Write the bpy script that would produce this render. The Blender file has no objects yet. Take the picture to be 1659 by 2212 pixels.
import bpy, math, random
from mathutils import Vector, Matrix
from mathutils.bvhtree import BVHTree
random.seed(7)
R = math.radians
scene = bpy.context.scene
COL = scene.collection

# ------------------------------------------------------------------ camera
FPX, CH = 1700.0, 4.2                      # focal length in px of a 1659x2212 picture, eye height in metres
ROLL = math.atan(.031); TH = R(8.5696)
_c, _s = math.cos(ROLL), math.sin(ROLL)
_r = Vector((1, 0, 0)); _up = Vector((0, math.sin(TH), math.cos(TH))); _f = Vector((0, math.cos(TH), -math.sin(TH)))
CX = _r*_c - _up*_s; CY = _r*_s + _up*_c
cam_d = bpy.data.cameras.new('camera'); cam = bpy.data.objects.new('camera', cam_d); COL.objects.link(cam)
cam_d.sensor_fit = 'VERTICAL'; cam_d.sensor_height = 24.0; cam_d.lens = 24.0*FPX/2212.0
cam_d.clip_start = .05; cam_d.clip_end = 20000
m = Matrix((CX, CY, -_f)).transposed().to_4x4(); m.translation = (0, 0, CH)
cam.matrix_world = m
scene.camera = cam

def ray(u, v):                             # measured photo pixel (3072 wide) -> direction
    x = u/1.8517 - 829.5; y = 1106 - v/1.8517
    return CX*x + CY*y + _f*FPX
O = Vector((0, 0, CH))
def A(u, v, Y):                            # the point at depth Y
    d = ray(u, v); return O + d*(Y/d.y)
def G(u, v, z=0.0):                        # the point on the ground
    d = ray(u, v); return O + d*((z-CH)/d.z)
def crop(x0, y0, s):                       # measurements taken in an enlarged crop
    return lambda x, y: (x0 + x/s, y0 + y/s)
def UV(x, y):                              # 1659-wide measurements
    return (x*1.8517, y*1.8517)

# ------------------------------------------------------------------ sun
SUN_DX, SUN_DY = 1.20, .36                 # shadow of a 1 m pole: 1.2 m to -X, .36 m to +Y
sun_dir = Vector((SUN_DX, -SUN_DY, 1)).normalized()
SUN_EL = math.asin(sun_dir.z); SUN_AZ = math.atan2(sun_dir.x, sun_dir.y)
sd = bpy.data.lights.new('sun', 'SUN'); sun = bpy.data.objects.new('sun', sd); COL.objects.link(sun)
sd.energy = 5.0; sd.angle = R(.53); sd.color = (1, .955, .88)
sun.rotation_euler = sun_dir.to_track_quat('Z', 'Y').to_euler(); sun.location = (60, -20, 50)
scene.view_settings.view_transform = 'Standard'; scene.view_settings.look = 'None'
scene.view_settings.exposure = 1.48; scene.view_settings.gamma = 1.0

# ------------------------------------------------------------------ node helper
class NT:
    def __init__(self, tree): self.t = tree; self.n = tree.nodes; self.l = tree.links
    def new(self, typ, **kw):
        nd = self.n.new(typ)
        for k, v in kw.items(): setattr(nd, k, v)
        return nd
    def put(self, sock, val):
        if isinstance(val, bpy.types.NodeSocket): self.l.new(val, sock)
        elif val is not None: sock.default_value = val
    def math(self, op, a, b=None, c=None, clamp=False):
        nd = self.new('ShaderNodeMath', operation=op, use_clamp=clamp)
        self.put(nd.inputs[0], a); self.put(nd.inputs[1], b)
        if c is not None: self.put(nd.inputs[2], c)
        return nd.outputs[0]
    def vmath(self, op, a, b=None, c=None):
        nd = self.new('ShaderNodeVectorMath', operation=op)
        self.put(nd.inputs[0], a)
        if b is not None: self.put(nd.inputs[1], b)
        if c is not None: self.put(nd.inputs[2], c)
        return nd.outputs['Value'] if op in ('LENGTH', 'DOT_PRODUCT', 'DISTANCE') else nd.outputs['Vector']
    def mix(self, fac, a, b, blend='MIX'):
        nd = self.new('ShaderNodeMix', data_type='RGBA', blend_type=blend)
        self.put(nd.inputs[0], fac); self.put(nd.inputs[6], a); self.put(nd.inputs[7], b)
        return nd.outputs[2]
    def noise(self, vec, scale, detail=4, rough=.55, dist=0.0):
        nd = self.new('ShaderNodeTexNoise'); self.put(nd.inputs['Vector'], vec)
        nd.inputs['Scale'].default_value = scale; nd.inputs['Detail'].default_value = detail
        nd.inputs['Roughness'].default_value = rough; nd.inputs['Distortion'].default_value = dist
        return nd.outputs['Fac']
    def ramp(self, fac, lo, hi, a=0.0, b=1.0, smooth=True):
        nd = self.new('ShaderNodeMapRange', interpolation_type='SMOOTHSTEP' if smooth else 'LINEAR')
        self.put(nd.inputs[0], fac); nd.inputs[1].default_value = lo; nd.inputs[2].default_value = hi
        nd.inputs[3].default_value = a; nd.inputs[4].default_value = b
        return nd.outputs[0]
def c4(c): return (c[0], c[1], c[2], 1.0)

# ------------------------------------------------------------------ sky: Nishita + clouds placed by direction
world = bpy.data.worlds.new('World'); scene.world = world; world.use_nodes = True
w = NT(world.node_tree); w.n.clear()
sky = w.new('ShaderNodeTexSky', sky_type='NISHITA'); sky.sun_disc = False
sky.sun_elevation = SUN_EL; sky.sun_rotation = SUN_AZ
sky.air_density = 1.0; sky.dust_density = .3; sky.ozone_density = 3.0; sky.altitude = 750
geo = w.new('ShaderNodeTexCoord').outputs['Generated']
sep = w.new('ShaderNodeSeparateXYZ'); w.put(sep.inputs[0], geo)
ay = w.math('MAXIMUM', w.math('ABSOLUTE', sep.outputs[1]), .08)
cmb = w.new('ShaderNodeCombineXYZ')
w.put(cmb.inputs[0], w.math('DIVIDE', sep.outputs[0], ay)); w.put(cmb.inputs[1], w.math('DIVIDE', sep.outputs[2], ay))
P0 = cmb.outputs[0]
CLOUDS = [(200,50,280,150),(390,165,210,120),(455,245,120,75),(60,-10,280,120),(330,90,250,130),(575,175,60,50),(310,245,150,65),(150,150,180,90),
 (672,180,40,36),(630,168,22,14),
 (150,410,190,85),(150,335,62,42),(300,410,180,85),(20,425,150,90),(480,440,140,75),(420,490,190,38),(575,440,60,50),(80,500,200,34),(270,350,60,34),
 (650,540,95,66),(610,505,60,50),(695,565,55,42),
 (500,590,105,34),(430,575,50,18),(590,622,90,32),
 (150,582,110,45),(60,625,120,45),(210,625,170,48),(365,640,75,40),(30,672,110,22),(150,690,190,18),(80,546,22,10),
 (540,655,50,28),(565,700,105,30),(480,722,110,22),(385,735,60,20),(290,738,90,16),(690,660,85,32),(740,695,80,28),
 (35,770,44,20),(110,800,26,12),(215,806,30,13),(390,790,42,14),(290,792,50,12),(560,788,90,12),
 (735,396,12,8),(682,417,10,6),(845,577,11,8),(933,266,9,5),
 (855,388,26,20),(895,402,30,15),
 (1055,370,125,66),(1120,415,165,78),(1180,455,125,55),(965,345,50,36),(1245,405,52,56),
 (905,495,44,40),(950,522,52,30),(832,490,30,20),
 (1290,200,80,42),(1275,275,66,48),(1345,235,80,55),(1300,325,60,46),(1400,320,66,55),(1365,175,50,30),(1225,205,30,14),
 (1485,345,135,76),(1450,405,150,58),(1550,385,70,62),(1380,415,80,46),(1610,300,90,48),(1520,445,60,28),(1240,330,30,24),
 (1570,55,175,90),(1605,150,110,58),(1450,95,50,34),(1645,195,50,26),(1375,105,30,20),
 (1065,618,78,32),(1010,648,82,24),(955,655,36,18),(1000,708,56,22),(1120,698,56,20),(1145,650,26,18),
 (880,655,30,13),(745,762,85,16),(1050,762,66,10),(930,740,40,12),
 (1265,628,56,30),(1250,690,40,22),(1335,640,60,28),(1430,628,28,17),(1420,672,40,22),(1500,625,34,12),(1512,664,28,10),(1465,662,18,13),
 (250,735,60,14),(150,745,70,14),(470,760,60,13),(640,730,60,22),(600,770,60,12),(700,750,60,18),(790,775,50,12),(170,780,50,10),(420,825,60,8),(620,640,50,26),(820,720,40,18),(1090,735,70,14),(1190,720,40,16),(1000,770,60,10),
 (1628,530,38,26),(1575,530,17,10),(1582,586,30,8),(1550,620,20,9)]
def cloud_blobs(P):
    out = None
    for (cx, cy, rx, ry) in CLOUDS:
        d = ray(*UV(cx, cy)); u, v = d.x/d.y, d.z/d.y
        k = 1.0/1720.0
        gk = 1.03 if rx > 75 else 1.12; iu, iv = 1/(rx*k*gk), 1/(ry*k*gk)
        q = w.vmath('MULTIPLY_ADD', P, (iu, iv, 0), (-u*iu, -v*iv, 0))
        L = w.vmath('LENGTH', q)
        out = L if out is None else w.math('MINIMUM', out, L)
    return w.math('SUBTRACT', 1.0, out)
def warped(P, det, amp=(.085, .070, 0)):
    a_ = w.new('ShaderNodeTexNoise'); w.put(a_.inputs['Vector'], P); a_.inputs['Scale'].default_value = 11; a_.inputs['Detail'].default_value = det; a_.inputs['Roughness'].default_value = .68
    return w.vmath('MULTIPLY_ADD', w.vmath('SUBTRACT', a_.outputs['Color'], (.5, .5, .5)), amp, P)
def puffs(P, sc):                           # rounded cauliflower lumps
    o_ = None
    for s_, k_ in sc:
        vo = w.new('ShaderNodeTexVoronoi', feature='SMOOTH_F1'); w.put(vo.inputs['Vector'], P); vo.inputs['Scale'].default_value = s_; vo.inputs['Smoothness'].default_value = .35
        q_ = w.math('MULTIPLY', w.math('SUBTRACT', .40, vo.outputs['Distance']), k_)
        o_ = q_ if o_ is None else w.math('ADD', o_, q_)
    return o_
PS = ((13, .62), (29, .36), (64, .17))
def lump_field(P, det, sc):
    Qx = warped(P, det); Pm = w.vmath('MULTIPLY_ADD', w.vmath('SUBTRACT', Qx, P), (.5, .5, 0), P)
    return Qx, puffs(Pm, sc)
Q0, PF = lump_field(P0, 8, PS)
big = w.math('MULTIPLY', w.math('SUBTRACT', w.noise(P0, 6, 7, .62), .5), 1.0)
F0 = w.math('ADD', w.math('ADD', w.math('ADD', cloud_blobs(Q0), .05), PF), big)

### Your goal
Restate word for word only the lines running from the beginning of the data to the line holding "COL = scene.collection", both included.

### Complete answer
Write the bpy script that would produce this render. The Blender file has no objects yet. Take the picture to be 1659 by 2212 pixels.
import bpy, math, random
from mathutils import Vector, Matrix
from mathutils.bvhtree import BVHTree
random.seed(7)
R = math.radians
scene = bpy.context.scene
COL = scene.collection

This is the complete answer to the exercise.